You complain about course catalogs that include classes on transgender health disparities. God forbid. You really think it’s not worth anyone’s time to study the health and wellness of trans people? Is it not worth anyone’s time to take a class from a leading expert on transgender health who’s gotten awards from National Institutes of Health? Should we just ignore the fact that trans people have high rates of mental health issues and suicide and are less likely to have health insurance than heterosexual or LGB individuals? And even if trans people didn’t have poor health outcomes, do trans issues warrant no attention from academics and students?
And, in fact, I think it’s great that someone is a specialist in transgender health in the same way it’s great that someone is a specialist in Fermentation Science, Russian adultery novels, and the Science of Facial Reconstruction. You don’t seem outraged by those highly-specialized fields (perhaps because your outrage was just a cover for your transphobia). Shouldn’t we support broad-ranging intellectual curiosity?
You caution students from taking courses with titles they can’t understand, including a literature course on “Romantic Extremities.” A quick search clarified that the course is about the “romantic fascination with psychological, political, aesthetic, and geographical extremes.” Should no one bother reading Lord Byron, Samuel Taylor Coleridge, Jane Austen, or William Blake, all authors listed in the syllabus?

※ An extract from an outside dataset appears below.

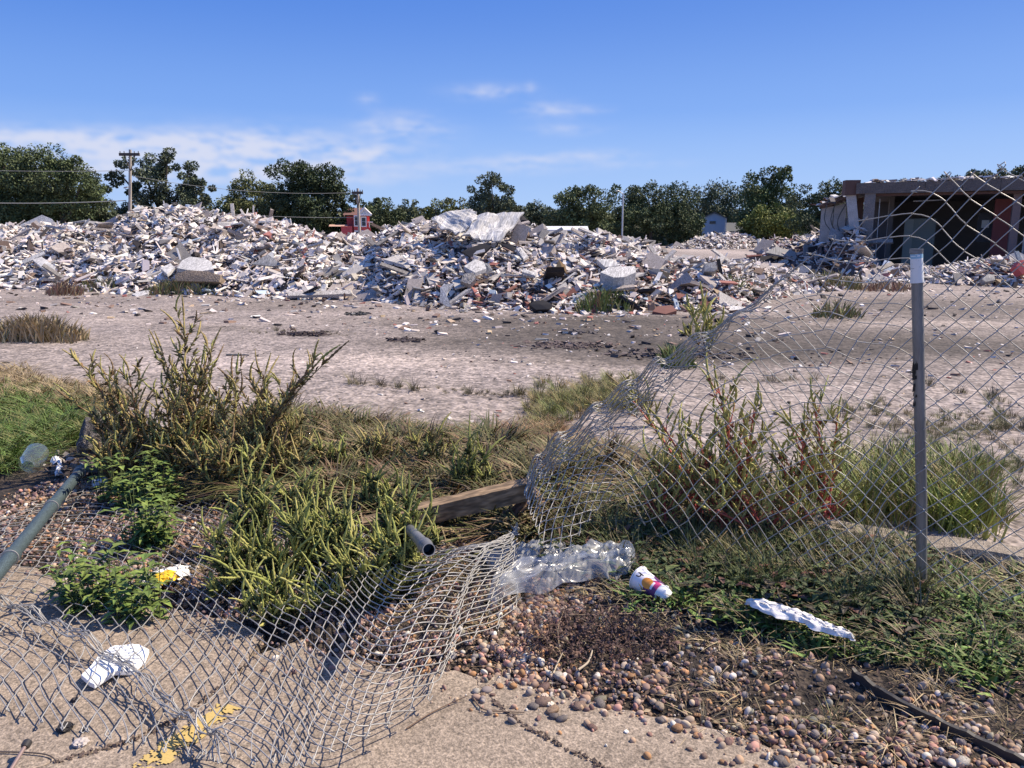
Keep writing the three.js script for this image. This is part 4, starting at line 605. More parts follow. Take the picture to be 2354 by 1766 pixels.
{
  const upright = thing('chain_link_fence', 'chain-link fence standing at the right with its top edge twisted down to the left', 'fence', TS(0.29, FS, 0)), fallen = thing('fallen_chain_link', 'torn sheet of chain-link fence lying flat over the weeds and the walk at left', 'fence', TS(-2.0, 2.6, 0));
  const w = 0.0475, rows = 19, r = 0.0021, R = rng(8), H = 1.85, tearA = fab.U[12] + 0.35 * (fab.U[13] - fab.U[12]), tearB = fab.U[13] + 0.15 * (fab.U[14] - fab.U[13]), pull = 0.80;
  const pos = (u, b) => fab.P(clamp(u, 0, fab.end), clamp(b));
  const from = Math.floor((tearB - pull * H) / w), n0 = Math.floor(tearA / w), jobs = [];
  for (let k = 0; k < n0; k++) jobs.push([upright, k, 0]);
  for (let k = from; k < fab.end / w; k++) jobs.push([fallen, k, 1]);      // the lying sheet has been pulled askew
  for (const [fence, k, askew] of jobs) {
    const pts = [], org = fence.position.clone(), odd = Math.abs(k % 2);
    for (let j = 0; j <= rows * 2; j++) for (const f of j < rows * 2 ? [0, 0.10, 0.5, 0.90] : [0]) {
      const s0 = ((j + odd) % 2 ? 1 : -1), s1 = -s0, q = f === 0 ? s0 : lerp(s0, s1, f), b = (j + f) / (rows * 2), u = (k + 0.5 + 0.53 * q) * w + askew * pull * H * b;
      if (askew && (u < tearB || u > fab.end)) continue;
      const p = pos(u, b), e = 0.01, du = pos(u + e, b).sub(p), db = pos(u, Math.min(1, b + e)).sub(pos(u, Math.max(0, b - e))), n = du.cross(db); if (n.lengthSq() > 1e-14) { n.normalize(); p.addScaledVector(n, (f === 0 ? 0 : f === 0.5 ? 1.3 : 1.5) * r * (j % 2 ? 1 : -1)); }
      pts.push(p);
    }
    if (pts.length < 6) continue;
    // the knuckled ends
    for (const [end] of [[0], [1]]) { const a = end ? pts[pts.length - 1] : pts[0], n2 = end ? pts[pts.length - 3] : pts[2], d = a.clone().sub(n2).normalize(), side = V(R() - 0.5, R() - 0.3, R() - 0.5).multiplyScalar(0.02), loop = [a.clone().addScaledVector(d, 0.014).addScaledVector(side, 0.3), a.clone().addScaledVector(d, 0.018).add(side), a.clone().addScaledVector(d, -0.004).addScaledVector(side, 1.2)]; for (const q of loop) q.y = Math.max(q.y, 0.006); end ? pts.push(...loop) : pts.unshift(...loop.reverse()); }
    const m = new MB(org); m.tube(pts, r, 5); m.build('wire', galv, fence);
  }
}
{ // the post that still stands, wrapped at its top
  const f = at(2125, 1402, 0).add(V(EZ * 0.035, 0, -EX * 0.035)), hd = atZ(2108, 566, -f.z), bx = (hd.x - f.x) / 1.5, t = thing('fence_post', 'grey metal fence post still upright with a white and blue wrap at its top', 'post', f), H = 1.50, r = 0.0215;
  const b = new MB(); b.tube([V(0, -0.1, 0), V(bx * 0.5, 0.5, 0), V(bx, 1.0, 0), V(bx * H, H, 0)], r, 20); b.build('pipe', galvPost, t);
  const cv = document.createElement('canvas'); cv.width = 256; cv.height = 256; const g = cv.getContext('2d'), R = rng(5); g.fillStyle = '#dfe3e6'; g.fillRect(0, 0, 256, 256); g.fillStyle = '#8fb9d2'; g.fillRect(0, 18, 256, 70); g.fillStyle = '#e8edf0'; for (let i = 0; i < 22; i++) g.fillRect(R() * 256, 20 + R() * 66, 10 + R() * 40, 2 + R() * 7);
  g.fillStyle = 'rgba(120,130,140,0.7)'; for (let i = 0; i < 7; i++) g.fillRect(20, 110 + i * 14, 40 + R() * 120, 3); g.fillStyle = '#3a4048'; g.fillRect(8, 120, 26, 60); g.fillStyle = 'rgba(150,140,120,0.5)'; for (let i = 0; i < 60; i++) g.fillRect(R() * 256, R() * 256, R() * 9, R() * 5);
  const wrapTex = new THREE.CanvasTexture(cv); wrapTex.colorSpace = THREE.SRGBColorSpace; wrapTex.flipY = true;
  const w = new MB(); w.tube([1.375, 1.395, 1.44, 1.487].map((y) => V(bx * y, y, 0)), (k, i) => [r + 0.005, r + 0.002, r + 0.0016, r + 0.0014][i], 20, [1, 1, 1], false); w.build('paper_wrap', std({ map: wrapTex, roughness: 0.6, side: THREE.DoubleSide }), t);
  const c = new MB(); c.tube([V(bx * H, H - 0.012, 0), V(bx * H, H + 0.006, 0)], r + 0.003, 20); c.build('rim', galvPost, t);
  const k = new MB(); k.tube([V(bx * 1.4 + r - 0.01, 1.395, 0.01), V(bx * 1.4 + 0.062, 1.395, 0.012), V(bx * 1.4 + 0.062, 1.37, 0.012)], 0.0035, 6); k.build('wire_tie', galv, t);
  const s = new MB(); s.tube([V(-0.0015, 0.84, 0.0), V(-0.0015, 0.93, 0.0)], (q, i) => r + 0.0016, 9); const st = new MB(); for (let i = 0; i < 26; i++) { const a = 2.6 + R() * 1.0, y = 0.98 - Math.abs(R() + R() - 1) * 0.17 + 0.06, d = V(Math.cos(a), 0, Math.sin(a)), u = V(-Math.sin(a), 0, Math.cos(a)), p = V(bx * y, y, 0).addScaledVector(d, r + 0.0012), q = 0.004 + R() * 0.008; st.quad(p.clone().addScaledVector(u, -q), p.clone().addScaledVector(u, q).add(V(0, -q, 0)), p.clone().addScaledVector(u, q * 0.8).add(V(0, q * 2, 0)), p.clone().addScaledVector(u, -q * 0.7).add(V(0, q * 2.4, 0)), [0.02, 0.018, 0.016]); } st.build('tar_stain', VCleaf, t);
}
{ // pushed-over posts
  const A = TS(-2.32, 3.42, 0.02), E = at(986, 1264, 0.45), d = E.clone().sub(A).normalize(), t = thing('leaning_post', 'broken off grey pipe post leaning towards the walk with its hollow end open', 'post', A), L = E.distanceTo(A), P = (q) => d.clone().multiplyScalar(q), r = 0.0235;
  const b = new MB(); b.tube([P(-0.05), P(L * 0.5), P(L)], r, 22, [1, 1, 1], false); b.build('pipe', galvPost, t);
  const i = new MB(); i.tube([P(L - 0.35), P(L - 0.1), P(L)], r - 0.003, 22, [1, 1, 1], false); i.tube([P(L - 0.351), P(L - 0.35)], r - 0.003, 22); i.build('bore', std({ color: lin(0.10, 0.10, 0.10), metalness: 0.4, roughness: 0.6, side: THREE.DoubleSide }), t);
  const e = new MB(), u = V(1, 0, 0).addScaledVector(d, -d.x).normalize(), v = d.clone().cross(u); for (let k = 0; k < 22; k++) { const q = (a, rr) => P(L + 0.0008).addScaledVector(u, Math.cos(a) * rr).addScaledVector(v, Math.sin(a) * rr), a0 = k / 22 * 6.2832, a1 = (k + 1) / 22 * 6.2832; e.quad(q(a0, r - 0.003), q(a0, r), q(a1, r), q(a1, r - 0.003)); } e.build('cut_edge', galv, t);
  const c = new MB(); c.tube([P(L - 0.17), P(L - 0.16), P(L - 0.11), P(L - 0.10)], [r, r + 0.005, r + 0.005, r], 22); c.build('collar', galvPost, t);
}
{
  const A = at(186, 1082, 0.10), E = at(-70, 1395, 0.16), d = E.clone().sub(A), L = d.length(); d.normalize();
  const t = thing('fallen_post', 'blue green painted pipe post lying over the fallen wire at left', 'post', A), P = (q) => d.clone().multiplyScalar(q), m = std({ color: lin(0.115, 0.165, 0.18), roughness: 0.55, metalness: 0.2, map: rep(G_con.map, 2, 5) });
  const b = new MB(); b.tube([P(-0.04), P(L * 0.33), P(L * 0.66), P(L)], 0.031, 18); b.build('pipe', m, t);
  for (const q of [0.0, 0.35, 0.72]) { const c = new MB(); c.tube([P(L * q), P(L * q + 0.012), P(L * q + 0.05), P(L * q + 0.06)], [0.031, 0.038, 0.038, 0.031], 18); c.build('coupling', m, t); const e = new MB(); e.tube([P(L * q + 0.055), P(L * q + 0.061)], 0.0375, 18); e.build('bare_ring', galv, t); }
}
{ // the lump of old footing that came up with it
  const o = at(188, 1075, 0.03), g = new THREE.IcosahedronGeometry(1, 4), q = g.attributes.position, v = V(); for (let i = 0; i < q.count; i++) { v.fromBufferAttribute(q, i); const k = 1 + 0.22 * N2(v.x * 1.5 + 3, v.y * 1.5 + v.z * 1.7) + 0.12 * N2(v.x * 4, v.z * 4 + v.y * 4) + 0.07 * N2(v.x * 10 + v.z * 3, v.y * 10); v.multiplyScalar(k); q.setXYZ(i, v.x * 0.10 + v.y * 0.02, v.y * 0.17 + 0.12, v.z * 0.11); } g.computeVertexNormals();
  tag(mesh('concrete_footing', g, std({ color: lin(0.30, 0.275, 0.265), map: rep(G_soil.map, 2), bumpMap: rep(G_soil.bump, 2), bumpScale: 0.02 }), null, o.add(V(0.0, 0, -0.18))), 'rough grey lump of concrete footing beside the plastic jar', 'concrete footing');
}
{ // the timber beam and the broken wood under its end
  const wood = (c) => std({ color: lin(...c), map: WOOD.map, bumpMap: WOOD.bump, bumpScale: 0.004, roughness: 0.85 });
  const A = at(836, 1214, 0.13), E = at(1222, 1122, 0.28), d = E.clone().sub(A), L = d.length(); d.normalize(); const side = V(-d.z, 0, d.x).normalize().multiplyScalar(-1), upv = side.clone().cross(d).normalize(); if (upv.y < 0) { upv.negate(); }
  const t = thing('timber_beam', 'weathered brown timber beam lying under the twisted end of the fence', 'beam', A);
  const g = new THREE.BoxGeometry(L, 0.088, 0.10, 24, 2, 2), q = g.attributes.position, uv = g.attributes.uv; for (let i = 0; i < q.count; i++) { const x = q.getX(i), y = q.getY(i), z = q.getZ(i), j = 0.004 * N2(x * 9, y * 30 + z * 40), end = x > L / 2 - 0.001 ? 0.02 * N2(y * 60, z * 60) : 0; q.setXYZ(i, x + end, y + j, z + j); uv.setXY(i, (x + L / 2) * 1.2, (y + z) * 1.2); } g.computeVertexNormals();
  const o = mesh('beam', g, wood([0.46, 0.32, 0.19]), t); o.matrixAutoUpdate = true; o.quaternion.setFromRotationMatrix(new THREE.Matrix4().makeBasis(d, upv, d.clone().cross(upv))); o.position.copy(d).multiplyScalar(L / 2);
  const frag = (name, label, pts, h0, h1, th, c) => { const P = pts.map(([x, y, h]) => at(x, y, h)), og = P[0].clone(), b = new MB(og), n = V().crossVectors(P[1].clone().sub(P[0]), P[2].clone().sub(P[0])).normalize(); if (n.z < 0) n.negate(); const Q = P.map((p) => p.clone().addScaledVector(n, -th)); for (let i = 1; i < P.length - 1; i++) { b.tri(P[0], P[i], P[i + 1]); b.tri(Q[0], Q[i + 1], Q[i]); } for (let i = 0; i < P.length; i++) { const j = (i + 1) % P.length; b.quad(P[i], Q[i], Q[j], P[j]); } tag(b.build(name, wood(c), null, og), label, 'broken board'); };
  frag('broken_board', 'splintered reddish board end standing under the tip of the timber beam', [[1138, 1232, 0.05], [1140, 1204, 0.10], [1196, 1148, 0.21], [1214, 1140, 0.23], [1206, 1172, 0.16], [1186, 1192, 0.12], [1176, 1222, 0.06]], 0, 0, 0.03, [0.26, 0.16, 0.12]);
  frag('broken_board', 'dark brown board lying in the shade below the timber beam', [[1046, 1240, 0.02], [1052, 1208, 0.09], [1120, 1206, 0.09], [1140, 1236, 0.03]], 0, 0, 0.03, [0.20, 0.12, 0.08]);
}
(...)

Sure, your list of recommended courses (“Econ. Latin. Great Books. Con Law. Plato. Austen. Milton. Dante. Nietzsche.”) is a great start for someone entering college. But why not supplement the study of canonical literature and social thought with courses that broaden your horizons? If you’re not careful, the above list might mean only reading words and works by white people. Do you really think white people are the only ones with valuable contributions to intellectual, social, and political history?
Hopefully you were just kidding and I’ve wasted my breath.